Estudar propaganda pra quê?

“Prezado senhor. Desde pequeno, gosto de propaganda. Tenho muito interesse em ingressar nessa carreira. O senhor poderia me indicar as melhores escolas de comunicação?”

Todo profissional já enfrentou esse tipo de pergunta. Cabeluda. E a primeira reação é relativizar a importância de um curso superior especializado. Gostamos de ser não convencionais e o ditado “quem sabe faz; quem não sabe ensina” pesa.

A propaganda deve ser uma das especializações mais datadas. Assim, de pouco adianta conhecer a história da propaganda e menos ainda as pseudoteorias dos best-sellers de marketing. Suas hipóteses e técnicas são quase sempre chumbadas em circunstâncias peculiares e únicas, portanto, incrivelmente perecíveis. A menos que o aluno se interesse por uma antropologia da propaganda, na real, é uma prática informal.

As influências da propaganda flutuam atormentadamente na correnteza dos movimentos sociais, da cultura, da língua, da tecnologia, da economia, dos hábitos, dos valores individuais. Qualquer tentativa de sistematização teórica nasce vencida. A técnica publicitária não se aprende, experimenta-se.

Portanto qual seria o currículo útil para um aspirante a publicitário? O que se deve ensinar?

Se a propaganda é tão permeável a todas as atividades humanas, se ela carece de ética própria, fazer boa propaganda é fator de alguns indispensáveis gostos – curiosidade, observação, risco – e desejáveis habilidades – expressão, análise, autocrítica.

Assim, um bom currículo deveria atender ao desenvolvimento desses gostos e habilidades.

Por exemplo, para atiçar a curiosidade: cultura geral, clássica e étnica; para a observação: excursões para museus, festivais, favelas, cadeias, ruas; para o risco: paraquedismo, roleta-russa, circo.

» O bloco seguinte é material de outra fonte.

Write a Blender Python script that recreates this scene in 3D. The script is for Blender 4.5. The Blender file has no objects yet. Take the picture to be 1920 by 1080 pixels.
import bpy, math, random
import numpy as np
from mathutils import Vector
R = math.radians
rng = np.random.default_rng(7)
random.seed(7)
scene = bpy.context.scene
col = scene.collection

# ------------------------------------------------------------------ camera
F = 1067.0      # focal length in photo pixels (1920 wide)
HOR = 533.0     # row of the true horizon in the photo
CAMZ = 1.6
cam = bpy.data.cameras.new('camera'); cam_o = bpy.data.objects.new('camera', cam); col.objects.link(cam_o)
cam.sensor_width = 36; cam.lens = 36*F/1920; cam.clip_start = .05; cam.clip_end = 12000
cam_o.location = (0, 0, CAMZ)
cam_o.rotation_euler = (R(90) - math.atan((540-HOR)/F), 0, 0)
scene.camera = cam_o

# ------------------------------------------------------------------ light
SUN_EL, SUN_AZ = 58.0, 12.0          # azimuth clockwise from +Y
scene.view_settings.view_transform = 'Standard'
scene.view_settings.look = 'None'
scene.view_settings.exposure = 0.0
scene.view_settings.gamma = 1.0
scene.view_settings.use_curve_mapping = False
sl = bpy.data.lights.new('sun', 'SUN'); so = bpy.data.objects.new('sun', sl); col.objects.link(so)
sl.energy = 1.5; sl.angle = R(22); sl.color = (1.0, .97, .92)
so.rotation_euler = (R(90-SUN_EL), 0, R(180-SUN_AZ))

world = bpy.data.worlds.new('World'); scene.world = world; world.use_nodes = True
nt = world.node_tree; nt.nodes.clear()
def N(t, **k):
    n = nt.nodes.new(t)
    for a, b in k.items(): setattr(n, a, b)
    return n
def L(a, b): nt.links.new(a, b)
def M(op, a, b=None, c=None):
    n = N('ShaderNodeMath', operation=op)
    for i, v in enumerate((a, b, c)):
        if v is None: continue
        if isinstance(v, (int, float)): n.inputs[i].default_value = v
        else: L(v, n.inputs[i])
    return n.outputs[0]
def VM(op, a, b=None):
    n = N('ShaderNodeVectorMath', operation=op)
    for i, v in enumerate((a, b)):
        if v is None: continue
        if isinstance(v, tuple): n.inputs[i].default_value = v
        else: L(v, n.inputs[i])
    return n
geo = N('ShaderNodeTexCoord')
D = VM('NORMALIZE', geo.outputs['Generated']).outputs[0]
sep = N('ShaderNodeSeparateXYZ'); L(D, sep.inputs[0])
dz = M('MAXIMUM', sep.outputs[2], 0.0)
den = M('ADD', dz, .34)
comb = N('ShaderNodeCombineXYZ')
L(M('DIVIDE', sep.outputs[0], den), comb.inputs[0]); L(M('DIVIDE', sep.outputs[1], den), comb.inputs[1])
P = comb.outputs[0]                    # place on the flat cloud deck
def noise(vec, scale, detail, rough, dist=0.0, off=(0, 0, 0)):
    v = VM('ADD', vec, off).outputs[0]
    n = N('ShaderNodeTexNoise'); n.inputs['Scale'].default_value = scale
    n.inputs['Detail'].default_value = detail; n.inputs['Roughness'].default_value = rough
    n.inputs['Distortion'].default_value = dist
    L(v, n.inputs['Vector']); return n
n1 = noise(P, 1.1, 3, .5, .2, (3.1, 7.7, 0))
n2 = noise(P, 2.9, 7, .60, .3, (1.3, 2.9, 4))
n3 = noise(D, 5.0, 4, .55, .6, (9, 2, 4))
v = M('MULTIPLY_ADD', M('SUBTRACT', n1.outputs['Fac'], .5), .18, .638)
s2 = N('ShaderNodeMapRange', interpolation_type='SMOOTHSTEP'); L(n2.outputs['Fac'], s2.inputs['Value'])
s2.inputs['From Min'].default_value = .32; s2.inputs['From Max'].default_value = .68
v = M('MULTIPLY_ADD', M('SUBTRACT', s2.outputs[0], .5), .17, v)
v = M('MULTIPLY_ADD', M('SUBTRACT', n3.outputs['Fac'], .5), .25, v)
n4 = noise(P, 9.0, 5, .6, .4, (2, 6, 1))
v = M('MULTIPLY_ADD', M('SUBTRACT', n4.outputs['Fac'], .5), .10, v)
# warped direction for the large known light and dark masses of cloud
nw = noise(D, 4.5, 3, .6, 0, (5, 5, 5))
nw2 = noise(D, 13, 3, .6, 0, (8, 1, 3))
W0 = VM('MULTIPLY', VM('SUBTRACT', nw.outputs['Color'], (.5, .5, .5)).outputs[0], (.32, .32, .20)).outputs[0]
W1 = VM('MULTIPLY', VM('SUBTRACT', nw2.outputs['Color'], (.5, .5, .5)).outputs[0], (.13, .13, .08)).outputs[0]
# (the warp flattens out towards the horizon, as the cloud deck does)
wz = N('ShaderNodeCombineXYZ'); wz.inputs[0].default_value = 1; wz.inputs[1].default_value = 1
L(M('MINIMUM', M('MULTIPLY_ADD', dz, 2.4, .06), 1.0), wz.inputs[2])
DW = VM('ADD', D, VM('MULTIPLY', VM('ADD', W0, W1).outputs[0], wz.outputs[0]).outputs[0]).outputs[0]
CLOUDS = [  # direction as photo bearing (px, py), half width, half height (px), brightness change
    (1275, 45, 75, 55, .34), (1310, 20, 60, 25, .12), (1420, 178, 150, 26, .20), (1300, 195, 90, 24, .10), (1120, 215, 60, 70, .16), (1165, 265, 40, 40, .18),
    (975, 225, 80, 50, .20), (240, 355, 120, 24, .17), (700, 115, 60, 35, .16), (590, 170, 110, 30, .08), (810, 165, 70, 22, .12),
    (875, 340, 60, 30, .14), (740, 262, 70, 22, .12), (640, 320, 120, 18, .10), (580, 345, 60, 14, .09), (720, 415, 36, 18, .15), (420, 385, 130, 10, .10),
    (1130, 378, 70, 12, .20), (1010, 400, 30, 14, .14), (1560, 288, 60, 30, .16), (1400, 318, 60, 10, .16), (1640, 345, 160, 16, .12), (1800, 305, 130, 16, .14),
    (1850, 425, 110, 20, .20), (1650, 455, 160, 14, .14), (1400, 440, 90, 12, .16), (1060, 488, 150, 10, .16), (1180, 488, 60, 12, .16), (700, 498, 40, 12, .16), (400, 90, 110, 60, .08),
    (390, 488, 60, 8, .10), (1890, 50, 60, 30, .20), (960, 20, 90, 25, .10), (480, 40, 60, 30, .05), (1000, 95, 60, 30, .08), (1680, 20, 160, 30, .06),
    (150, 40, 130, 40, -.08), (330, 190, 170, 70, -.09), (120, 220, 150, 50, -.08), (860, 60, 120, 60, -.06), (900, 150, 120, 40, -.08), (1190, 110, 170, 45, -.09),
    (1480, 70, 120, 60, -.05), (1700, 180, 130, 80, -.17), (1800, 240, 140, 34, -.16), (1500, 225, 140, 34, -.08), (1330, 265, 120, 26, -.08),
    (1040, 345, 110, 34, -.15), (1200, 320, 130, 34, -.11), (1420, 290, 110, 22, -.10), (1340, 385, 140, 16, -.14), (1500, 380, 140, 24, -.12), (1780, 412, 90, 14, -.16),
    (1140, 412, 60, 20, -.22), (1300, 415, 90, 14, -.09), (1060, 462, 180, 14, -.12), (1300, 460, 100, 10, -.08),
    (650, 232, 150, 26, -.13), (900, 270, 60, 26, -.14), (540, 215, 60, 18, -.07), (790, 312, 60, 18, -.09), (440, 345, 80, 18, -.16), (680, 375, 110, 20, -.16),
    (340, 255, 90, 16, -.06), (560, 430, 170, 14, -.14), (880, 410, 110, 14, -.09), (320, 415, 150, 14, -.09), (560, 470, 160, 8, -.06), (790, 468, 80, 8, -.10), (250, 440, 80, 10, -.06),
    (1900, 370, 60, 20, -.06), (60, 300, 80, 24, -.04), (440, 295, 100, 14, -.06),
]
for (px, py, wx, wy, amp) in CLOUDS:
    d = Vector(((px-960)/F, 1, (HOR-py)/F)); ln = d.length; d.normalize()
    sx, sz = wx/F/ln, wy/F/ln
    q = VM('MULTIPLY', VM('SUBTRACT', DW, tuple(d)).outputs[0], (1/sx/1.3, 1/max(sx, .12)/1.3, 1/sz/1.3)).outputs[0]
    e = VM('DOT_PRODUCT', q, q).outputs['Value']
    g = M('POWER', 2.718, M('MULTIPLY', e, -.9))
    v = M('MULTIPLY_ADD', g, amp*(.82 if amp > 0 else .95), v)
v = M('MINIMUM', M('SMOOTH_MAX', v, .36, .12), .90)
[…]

Para trabalhar a expressão: literatura, música, dança e oratória; para a análise: filosofia e xadrez; para a autocrítica: psicanálise.

Metade do currículo deveria ser dedicado a teorias de outras cadeiras (história, literatura, geografia, filosofia, antropologia, estatística) e a outra metade à prática em oficinas, ateliês, estágios, serviços comunitários.

Nas horas extras, no extracurricular, se quiser e tiver tempo e saco, Kotler, Porter e que tais.